Is it Too Early to Give Up on Kevin Knox?

Kevin Knox was a summer league sensation just two long seasons ago in 2018. New York Knicks fans were excited to add a versatile wing that can attack the rim with ferocity and make threes. Neither of which panned out with the big boys.

He was primed to be the modern tweener teams in the 2020s are looking for. At only 21 years old, there’s still a lot to be desired of Knox’s game. In his two seasons, he has played 140 games barely cracking double-digit point averages, often getting lost defensive matchups. Knox has been taking way too many threes, often settling, getting lost in offensive spacing, and frankly not understanding what is required of him.

Most of this falls on the Knicks’ shoulders. They clearly have had no vision for what Knox could be. The team obviously has not developed his court awareness and is not funneling him towards high percentage shots closer to the rim. Lots of mistakes and three years later and we ask ourselves this question. Is it too early to give up on Knox?

The answer is of course it’s too early. You don’t give up on a 21-year-old 6’7 player with a 6’11 wingspan that can shoot from deep and has a knack for blocks and eye-popping rim runs. Here is why.

2018-19: 75 GP, 57 GS, 28.8 MPG, 37 FG%, 34.3 3P%, 71.7 FT%, 4.5 RPG, 1.1 APG, 0.6 SPG, 0.3 BPG, 12.8 PPG

2019-20: 65 GP, 4 GS, 17.9 MPG, 35.9 FG%, 32.7 3P%, 65.3 FT%, 2.8 RPG, 0.9 APG, 0.4 SPG, 0.4 BPG, 6.4 PPG


Paul George just yielded five 1st round picks and a revamp when he was traded to the Los Angeles Clippers in 2019. Kevin Knox’s best-case scenario is close to PG if he has the right veterans and coaching around him.
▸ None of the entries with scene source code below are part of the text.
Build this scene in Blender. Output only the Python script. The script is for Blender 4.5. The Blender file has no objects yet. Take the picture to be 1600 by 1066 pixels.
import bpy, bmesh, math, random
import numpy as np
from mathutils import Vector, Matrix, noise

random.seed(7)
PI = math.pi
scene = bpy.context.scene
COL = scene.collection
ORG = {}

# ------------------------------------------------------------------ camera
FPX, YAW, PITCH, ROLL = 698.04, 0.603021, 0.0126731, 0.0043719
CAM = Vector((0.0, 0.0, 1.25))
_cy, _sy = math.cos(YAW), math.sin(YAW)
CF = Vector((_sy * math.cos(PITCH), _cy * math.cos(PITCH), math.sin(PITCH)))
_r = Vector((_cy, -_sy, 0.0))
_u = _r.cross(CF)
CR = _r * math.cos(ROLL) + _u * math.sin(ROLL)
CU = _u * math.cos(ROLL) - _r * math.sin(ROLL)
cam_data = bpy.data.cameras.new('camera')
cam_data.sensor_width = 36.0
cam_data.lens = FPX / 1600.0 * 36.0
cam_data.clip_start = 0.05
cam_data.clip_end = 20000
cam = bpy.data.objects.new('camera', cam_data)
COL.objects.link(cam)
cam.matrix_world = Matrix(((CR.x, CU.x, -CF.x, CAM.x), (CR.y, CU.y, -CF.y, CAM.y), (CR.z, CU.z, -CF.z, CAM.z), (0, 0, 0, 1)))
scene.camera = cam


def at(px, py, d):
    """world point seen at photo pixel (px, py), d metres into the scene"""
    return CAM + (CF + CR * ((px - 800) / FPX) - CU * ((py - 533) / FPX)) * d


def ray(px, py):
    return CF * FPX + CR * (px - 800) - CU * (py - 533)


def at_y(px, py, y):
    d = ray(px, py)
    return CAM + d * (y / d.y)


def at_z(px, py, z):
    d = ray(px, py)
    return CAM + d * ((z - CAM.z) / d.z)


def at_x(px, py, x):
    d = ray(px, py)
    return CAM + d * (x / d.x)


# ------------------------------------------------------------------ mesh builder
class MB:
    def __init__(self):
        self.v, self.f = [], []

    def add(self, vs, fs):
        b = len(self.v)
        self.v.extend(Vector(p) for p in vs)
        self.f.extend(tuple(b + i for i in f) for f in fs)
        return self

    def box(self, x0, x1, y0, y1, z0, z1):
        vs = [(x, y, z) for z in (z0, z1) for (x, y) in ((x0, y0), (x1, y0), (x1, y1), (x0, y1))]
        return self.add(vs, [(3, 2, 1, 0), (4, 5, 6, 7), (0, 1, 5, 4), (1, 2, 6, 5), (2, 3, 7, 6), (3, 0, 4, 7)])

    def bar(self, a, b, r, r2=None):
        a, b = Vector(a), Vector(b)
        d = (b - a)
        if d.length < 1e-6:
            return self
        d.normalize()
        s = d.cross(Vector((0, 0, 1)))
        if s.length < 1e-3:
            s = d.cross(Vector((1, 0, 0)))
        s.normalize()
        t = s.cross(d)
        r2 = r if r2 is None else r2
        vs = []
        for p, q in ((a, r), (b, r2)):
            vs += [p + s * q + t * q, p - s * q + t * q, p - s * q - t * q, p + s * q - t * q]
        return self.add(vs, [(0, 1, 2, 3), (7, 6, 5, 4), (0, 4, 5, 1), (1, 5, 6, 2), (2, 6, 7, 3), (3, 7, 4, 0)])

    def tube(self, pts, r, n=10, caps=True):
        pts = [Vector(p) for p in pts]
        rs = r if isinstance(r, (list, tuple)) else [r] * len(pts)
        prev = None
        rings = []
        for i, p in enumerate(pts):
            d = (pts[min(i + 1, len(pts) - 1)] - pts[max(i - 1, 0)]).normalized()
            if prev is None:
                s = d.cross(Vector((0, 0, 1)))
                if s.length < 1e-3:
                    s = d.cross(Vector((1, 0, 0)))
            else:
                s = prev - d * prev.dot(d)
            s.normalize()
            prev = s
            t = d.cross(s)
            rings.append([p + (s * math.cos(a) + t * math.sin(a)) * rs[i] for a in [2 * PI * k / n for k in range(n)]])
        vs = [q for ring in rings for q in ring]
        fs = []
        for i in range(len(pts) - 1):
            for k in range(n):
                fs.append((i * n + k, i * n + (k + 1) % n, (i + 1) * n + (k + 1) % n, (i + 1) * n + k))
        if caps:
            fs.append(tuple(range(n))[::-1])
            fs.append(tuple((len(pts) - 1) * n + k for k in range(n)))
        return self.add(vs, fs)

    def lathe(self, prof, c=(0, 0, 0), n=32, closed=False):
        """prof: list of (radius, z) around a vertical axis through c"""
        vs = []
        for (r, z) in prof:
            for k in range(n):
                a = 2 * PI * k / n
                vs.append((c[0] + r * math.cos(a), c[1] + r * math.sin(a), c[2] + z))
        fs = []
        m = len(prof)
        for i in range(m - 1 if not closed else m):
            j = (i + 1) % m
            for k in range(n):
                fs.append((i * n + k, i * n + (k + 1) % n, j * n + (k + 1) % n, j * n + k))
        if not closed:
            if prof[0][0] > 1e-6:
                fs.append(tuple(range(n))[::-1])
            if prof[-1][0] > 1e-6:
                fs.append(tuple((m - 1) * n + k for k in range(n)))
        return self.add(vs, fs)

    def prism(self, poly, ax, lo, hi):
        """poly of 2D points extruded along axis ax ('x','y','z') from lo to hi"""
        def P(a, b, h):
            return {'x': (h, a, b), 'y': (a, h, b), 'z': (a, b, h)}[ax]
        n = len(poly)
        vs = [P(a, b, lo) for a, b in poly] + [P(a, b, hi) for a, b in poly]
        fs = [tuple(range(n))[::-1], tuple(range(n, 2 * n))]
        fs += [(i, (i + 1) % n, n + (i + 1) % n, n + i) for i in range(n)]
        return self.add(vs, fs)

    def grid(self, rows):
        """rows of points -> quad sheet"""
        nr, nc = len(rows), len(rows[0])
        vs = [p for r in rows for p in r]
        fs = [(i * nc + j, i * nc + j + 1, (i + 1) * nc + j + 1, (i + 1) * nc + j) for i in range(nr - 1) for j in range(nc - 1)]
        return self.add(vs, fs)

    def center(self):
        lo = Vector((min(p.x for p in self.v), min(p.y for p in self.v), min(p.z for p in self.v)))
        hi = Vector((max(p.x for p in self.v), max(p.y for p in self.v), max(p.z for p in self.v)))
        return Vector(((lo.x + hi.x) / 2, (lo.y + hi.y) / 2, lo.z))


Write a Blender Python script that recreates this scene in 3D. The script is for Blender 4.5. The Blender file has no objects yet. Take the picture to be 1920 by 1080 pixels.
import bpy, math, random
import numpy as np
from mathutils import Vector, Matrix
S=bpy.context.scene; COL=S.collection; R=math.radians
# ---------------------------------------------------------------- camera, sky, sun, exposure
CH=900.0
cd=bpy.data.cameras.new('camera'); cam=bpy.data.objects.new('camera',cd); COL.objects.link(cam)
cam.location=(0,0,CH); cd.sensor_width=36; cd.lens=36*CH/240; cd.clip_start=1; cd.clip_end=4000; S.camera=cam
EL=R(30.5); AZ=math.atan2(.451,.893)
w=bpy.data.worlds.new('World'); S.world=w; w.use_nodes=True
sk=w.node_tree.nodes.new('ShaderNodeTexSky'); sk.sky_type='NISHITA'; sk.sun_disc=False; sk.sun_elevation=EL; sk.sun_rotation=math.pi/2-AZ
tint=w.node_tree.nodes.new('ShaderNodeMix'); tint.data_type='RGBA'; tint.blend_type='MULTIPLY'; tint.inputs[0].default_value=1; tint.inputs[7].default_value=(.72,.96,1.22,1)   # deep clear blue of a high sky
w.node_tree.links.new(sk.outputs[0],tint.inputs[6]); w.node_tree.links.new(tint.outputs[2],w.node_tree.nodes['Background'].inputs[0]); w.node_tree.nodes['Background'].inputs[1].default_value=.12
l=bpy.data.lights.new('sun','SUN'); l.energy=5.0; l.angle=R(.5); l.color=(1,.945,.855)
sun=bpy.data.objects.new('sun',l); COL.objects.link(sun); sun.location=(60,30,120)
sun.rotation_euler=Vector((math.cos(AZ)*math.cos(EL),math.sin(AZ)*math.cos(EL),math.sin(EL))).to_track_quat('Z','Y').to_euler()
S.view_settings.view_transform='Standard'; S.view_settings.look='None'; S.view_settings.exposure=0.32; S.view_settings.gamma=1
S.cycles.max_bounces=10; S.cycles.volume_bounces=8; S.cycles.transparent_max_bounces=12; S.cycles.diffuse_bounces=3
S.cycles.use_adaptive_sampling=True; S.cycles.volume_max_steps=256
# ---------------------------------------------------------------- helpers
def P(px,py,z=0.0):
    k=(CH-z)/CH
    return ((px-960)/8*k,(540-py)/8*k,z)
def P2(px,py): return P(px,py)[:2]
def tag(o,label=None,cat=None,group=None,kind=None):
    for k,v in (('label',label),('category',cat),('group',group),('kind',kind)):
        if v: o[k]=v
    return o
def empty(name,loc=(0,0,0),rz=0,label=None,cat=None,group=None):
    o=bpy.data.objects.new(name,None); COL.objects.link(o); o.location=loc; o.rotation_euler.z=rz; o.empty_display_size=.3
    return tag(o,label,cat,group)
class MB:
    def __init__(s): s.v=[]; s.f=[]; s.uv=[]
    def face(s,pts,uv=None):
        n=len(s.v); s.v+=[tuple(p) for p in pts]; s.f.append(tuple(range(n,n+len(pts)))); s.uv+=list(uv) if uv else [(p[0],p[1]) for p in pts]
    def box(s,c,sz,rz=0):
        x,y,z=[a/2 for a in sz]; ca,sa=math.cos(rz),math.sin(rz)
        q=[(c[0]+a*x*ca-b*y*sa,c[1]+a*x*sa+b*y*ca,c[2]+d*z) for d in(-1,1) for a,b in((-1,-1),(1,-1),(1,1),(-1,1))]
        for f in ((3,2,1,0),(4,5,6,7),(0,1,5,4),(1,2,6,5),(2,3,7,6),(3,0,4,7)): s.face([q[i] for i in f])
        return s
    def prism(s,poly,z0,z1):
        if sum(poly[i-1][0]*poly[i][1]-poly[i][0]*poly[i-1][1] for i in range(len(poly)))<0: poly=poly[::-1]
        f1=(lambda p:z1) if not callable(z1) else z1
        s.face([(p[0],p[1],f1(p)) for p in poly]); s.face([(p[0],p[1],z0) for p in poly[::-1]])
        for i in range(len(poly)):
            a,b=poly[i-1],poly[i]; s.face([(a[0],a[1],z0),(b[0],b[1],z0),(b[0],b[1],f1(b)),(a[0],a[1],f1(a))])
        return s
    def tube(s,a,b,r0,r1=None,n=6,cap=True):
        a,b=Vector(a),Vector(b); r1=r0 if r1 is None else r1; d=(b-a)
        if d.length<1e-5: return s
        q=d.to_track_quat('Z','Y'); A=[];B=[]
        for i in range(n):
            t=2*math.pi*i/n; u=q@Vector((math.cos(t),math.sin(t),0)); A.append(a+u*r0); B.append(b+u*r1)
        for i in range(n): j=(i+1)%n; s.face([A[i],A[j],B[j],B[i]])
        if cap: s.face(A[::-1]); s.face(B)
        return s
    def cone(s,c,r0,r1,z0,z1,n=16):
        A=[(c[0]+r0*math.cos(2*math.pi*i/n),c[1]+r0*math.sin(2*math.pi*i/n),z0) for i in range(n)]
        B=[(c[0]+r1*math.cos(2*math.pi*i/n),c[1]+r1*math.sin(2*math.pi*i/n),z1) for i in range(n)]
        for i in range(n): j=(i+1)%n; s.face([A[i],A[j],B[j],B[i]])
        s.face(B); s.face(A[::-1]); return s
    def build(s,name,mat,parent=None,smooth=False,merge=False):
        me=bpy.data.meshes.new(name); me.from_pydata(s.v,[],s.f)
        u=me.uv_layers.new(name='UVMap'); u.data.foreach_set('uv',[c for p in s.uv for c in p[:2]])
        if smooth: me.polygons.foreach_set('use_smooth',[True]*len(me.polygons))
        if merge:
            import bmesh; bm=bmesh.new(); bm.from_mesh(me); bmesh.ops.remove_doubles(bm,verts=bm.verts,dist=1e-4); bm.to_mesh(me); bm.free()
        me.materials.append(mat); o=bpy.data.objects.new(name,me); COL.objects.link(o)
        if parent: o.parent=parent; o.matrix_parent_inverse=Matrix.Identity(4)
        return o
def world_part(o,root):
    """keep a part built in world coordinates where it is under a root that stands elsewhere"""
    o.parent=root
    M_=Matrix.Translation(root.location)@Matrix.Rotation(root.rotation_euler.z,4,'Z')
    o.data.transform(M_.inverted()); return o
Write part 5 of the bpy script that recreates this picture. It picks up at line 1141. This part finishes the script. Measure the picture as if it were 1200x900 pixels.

It would be plain malarkey to get rid of him. Oklahoma City Thunder general manager Sam Presti is now asking for Knox in a potential Chris Paul trade. Frankly, that would be the first tragic move of many this Knicks management looks ready to make. This management bunch has a lot to prove given the rumors we have been hearing all summer.

Paul George’s First Two Seasons:

2010-11: 61 GP, 19 GS, 20.7 MPG, 45.3 FG%, 29.7 3P%, 76.2 FT%, 3.7 RPG, 1.1 APG, 1 SPG, 0.4 BPG, 7.8 PG

2011-12: 66 GP, 66 GS, 29.7 MPG, 44 FG%, 38.5 3P%, 80.2 FT%, 5.6 RPG, 2.4 APG, 1.6 SPG, 0.6 BPG, 12.1 PPG

Knox’s upside is realistically closer to Tobias Harris. A scorer first wing that can play the three and the four and guard both with ease. He has ways to go. First, Knox must get closer looks at the rim. He must utilize his length to his advantage as well as develop a subtle mid-range game. Knox tends to look down when dribbling and get caught and run into help defense. The third-year forward also struggles with off the dribble shots from the perimeter. The coaching staff needs to spend time in the video room to help Knox understand which routes to take and when to take them within the offense. In Knox’s defense, he’s dealt with three coaches with different philosophies in less than 2 seasons. 

It’s no wonder that an expert for young talent like Sam Presti has his eyes on Knox. The same can be said for Frank Ntilikina. Whether he can develop his passing or not will be a major indicator of his career trajectory, as teams pile on passing and shooting coupled with defensive switchability.

 Kevin Knox’s Potential

The eye test does not show a lot of potential on the passing front. Perhaps a Tobias Harris type career is conceivable. If he puts his mind to be the player that he has the latency to be then the sky is the limit. Another former Knicks player (that was also traded too early) that can shed some light on Knox’s potential and future is Trevor Ariza. A reliable career three and D guy with a championship pedigree who is ending out a rather notable career.

Future For Kevin Knox

The Knicks should not trade or give up on their young players. The young prospects with the least potential on the Knicks’ roster are arguably R.J. Barrett and Dennis Smith Jr. but that’s for another story. Kevin Knox, Frank Ntilikina, R.J. Barrett, and Mitchell Robinson must be groomed to well-defined roles. You cannot expect young players to excel without well-defined roles. Knicks’ head coach Tom Thibodeau is a veteran coach that understands that. Let’s hope the Knicks don’t give up their future due to impatience like they usually do every few years. Surprise fans and develop the team the hard way, the right way.